Mübarek ibn Şeyh Abdullah hazretleri şöyle buyurdu:
“Akıllı bir kimse ilmi ile amel etmedikçe, fazla bir şey öğrenmeye çalışmamalıdır. İlim ancak amel etmek içindir.”
İbrahim bin Edhem hazretleri şöyle buyurmuştur:
“İlim her vakit amele seslenir. Amel ona cevap verirse ne güzel. Cevap vermez ise ilim onu terk eder.”
Süfyan-ı Sevri hazretleri: “Bir ilim talebesinin rasgele önüne konanı sormadan yediğini görürseniz, ona ilim öğretmeyin. İlmi ile amel etmeyen kimse Ebu Cehil karpuzuna benzer. Sulandıkça acılığı artar.”, buyurmuşlardır.

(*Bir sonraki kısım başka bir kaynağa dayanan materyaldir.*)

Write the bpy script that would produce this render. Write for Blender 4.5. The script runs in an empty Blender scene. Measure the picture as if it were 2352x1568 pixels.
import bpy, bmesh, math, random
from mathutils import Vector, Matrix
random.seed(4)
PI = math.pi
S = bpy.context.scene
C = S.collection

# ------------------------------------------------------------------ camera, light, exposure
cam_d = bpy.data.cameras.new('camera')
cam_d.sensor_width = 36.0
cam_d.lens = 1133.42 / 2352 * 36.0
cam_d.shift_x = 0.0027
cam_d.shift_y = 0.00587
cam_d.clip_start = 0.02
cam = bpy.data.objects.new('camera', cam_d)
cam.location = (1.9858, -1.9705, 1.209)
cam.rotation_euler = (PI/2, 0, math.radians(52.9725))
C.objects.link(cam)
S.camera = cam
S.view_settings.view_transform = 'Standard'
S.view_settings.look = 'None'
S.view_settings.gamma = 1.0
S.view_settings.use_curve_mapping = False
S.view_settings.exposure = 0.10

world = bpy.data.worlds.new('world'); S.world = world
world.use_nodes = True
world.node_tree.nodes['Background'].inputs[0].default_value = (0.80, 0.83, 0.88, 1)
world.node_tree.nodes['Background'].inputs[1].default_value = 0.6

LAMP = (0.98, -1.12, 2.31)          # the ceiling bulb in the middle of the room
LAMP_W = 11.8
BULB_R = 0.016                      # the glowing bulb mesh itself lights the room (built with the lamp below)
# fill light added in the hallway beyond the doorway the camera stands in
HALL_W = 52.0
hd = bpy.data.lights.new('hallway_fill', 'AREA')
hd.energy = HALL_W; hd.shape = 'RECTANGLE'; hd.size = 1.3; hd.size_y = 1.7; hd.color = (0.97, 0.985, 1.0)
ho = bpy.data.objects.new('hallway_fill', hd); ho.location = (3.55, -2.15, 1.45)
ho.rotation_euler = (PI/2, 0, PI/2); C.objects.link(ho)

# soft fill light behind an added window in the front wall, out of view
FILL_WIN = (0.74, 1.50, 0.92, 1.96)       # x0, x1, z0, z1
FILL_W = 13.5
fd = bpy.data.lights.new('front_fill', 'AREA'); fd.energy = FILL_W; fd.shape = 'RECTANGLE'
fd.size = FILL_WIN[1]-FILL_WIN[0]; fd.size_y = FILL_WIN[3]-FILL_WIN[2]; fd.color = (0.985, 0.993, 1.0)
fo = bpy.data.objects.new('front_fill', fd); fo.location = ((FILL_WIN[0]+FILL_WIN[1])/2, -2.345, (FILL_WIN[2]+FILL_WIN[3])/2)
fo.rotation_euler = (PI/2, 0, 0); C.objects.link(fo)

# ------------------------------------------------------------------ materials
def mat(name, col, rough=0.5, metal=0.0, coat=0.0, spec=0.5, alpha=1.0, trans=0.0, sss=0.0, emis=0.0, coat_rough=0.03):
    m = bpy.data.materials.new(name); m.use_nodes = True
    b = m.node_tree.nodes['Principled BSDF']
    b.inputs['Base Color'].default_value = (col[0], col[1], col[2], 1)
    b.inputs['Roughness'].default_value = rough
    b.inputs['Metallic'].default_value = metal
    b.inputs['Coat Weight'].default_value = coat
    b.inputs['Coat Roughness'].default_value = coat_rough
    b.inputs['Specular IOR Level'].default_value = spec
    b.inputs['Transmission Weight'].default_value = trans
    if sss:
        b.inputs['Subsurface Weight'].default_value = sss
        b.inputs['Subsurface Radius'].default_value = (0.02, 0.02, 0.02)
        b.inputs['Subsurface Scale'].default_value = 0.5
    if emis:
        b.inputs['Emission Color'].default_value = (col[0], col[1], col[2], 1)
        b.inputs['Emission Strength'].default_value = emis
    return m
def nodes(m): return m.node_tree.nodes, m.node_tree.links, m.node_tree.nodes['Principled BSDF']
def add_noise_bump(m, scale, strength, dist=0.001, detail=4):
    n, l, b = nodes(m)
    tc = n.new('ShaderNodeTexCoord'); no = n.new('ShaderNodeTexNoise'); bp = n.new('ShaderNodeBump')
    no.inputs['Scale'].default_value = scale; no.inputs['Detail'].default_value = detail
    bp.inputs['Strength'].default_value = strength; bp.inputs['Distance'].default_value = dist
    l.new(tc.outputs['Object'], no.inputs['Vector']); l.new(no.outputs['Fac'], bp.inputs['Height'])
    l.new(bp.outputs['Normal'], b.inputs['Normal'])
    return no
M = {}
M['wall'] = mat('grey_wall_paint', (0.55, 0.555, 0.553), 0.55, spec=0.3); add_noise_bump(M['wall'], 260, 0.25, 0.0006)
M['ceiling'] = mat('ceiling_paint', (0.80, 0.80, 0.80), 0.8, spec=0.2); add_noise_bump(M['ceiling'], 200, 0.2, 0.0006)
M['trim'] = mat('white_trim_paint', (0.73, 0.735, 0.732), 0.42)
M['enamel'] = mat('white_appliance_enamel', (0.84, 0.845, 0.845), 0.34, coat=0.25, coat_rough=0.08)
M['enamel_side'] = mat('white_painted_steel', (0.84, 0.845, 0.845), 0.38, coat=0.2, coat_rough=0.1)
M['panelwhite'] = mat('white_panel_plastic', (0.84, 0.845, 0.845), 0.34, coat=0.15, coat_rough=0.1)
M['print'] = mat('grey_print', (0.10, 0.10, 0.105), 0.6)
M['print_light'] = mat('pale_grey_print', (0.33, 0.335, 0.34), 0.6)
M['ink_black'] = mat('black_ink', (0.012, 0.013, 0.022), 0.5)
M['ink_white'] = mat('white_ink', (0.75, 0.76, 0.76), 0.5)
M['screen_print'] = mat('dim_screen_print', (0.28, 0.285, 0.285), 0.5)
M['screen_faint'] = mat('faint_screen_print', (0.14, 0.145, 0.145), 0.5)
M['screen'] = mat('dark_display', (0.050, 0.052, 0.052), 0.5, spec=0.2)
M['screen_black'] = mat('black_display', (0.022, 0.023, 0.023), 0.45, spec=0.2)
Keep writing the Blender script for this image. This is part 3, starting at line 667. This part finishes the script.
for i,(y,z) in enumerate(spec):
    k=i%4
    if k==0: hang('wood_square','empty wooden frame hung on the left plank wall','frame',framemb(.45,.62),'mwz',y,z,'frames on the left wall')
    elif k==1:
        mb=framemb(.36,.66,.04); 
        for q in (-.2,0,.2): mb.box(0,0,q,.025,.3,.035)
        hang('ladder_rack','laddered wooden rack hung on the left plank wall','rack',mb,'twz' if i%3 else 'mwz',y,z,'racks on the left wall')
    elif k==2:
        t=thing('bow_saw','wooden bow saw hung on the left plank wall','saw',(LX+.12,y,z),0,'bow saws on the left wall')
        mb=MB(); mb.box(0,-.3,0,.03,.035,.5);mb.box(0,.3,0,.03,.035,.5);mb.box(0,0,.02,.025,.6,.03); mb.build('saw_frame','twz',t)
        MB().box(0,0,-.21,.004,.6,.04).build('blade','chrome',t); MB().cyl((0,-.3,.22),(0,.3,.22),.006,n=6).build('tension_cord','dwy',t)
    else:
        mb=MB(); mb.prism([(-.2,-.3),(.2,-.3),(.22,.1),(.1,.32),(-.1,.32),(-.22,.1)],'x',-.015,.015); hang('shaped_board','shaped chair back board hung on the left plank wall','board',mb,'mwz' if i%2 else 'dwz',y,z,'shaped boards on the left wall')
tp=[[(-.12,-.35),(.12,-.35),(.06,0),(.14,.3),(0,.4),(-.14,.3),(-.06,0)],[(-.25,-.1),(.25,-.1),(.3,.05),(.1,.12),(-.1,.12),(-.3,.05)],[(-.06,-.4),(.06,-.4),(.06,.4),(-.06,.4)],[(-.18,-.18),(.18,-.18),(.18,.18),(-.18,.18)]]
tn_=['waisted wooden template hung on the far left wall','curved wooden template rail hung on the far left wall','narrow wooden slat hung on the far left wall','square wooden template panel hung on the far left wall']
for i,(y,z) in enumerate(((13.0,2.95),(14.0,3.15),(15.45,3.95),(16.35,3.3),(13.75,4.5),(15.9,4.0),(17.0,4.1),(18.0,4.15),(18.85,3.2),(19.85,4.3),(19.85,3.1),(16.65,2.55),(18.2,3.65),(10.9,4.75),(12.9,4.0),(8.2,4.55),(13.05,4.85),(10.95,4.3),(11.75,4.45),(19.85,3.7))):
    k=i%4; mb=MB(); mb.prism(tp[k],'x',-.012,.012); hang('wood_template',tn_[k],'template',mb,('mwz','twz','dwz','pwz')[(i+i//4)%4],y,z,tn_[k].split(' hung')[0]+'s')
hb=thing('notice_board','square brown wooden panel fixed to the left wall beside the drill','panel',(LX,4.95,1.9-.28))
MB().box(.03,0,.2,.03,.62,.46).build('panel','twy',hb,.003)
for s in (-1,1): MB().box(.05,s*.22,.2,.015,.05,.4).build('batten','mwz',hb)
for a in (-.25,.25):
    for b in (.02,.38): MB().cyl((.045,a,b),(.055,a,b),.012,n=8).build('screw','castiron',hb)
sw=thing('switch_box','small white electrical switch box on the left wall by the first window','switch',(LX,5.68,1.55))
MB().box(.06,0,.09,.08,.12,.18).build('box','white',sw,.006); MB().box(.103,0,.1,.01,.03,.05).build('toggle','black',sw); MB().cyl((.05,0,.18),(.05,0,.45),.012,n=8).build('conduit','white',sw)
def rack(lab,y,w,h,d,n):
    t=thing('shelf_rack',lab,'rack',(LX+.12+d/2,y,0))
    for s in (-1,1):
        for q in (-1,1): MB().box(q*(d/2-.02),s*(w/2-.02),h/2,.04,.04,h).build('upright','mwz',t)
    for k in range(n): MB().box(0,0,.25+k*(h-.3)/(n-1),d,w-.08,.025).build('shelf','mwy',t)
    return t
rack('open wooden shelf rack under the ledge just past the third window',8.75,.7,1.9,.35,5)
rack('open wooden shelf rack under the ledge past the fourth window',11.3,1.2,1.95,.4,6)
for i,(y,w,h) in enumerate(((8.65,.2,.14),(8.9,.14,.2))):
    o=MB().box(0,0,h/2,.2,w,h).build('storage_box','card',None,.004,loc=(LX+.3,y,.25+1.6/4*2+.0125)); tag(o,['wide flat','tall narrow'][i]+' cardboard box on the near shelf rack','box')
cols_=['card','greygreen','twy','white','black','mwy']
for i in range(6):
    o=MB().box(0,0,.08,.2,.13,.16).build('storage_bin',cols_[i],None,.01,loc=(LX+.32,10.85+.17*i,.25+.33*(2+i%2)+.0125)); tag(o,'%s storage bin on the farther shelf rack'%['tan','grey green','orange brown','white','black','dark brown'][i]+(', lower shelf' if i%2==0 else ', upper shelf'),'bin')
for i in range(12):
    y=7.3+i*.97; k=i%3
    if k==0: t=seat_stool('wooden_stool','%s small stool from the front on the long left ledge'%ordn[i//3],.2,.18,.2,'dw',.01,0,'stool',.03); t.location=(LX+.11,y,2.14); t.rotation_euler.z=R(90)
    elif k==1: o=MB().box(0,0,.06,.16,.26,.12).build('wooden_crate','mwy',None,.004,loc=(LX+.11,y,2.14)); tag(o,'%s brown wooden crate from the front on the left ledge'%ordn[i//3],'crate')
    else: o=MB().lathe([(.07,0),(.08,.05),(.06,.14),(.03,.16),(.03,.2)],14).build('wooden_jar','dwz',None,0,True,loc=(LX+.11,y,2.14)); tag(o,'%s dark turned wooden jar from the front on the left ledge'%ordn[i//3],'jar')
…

Şârânî hazretleri şöyle buyurdu:
“Hocamdan şöyle duymuştum: Dünyaya düşkün alimlerle oturmaktan sakının. İlmi ile amel etmediği halde ilim ve ilim ehlini överek güzel ve süslü sözlerle sizi fesada sürüklemesinden korkarım.”, buyurmuştu.
Hz. Üstazımız:
“Size iki şey tavsiye ederim:
1-“Hocanın dediğini yap, gittiği yola gitme” sözünü yıkın”
2-“Diliniz sussa da haliniz İslam’ı anlatsın”.
“Benim evlatlarım Müslümanlığın şahsiyetini bu millete tanıtacaklar.”
“Amelsiz ilim sahibinin işi, melikin mektubunu okuyup da emrine uymayan gibidir.”
“İlim amel için lazımdır. Amelsiz ilim büyük musibet, İlahi huzurda sahibi aleyhine huccet olacak. Onun için Peygamber Efendimiz: (أللهم إنى أعوذ بك من علم لا ينفع) Allah’ım! Menfaat vermeyen ilimden sana sığınırım.”, buyurmuşlardır.”
“Amelsiz ilimde hayır olmadığından, ehl-i ihlasa hasedleri sebebi ile hasım olurlar. İlimleri, Kur’an ilmi. Güzeldir. Lakin amel etmediklerinden fayda yerine zarar verir. Cehenneme götürür ve aleyhinde şehâdet eder.”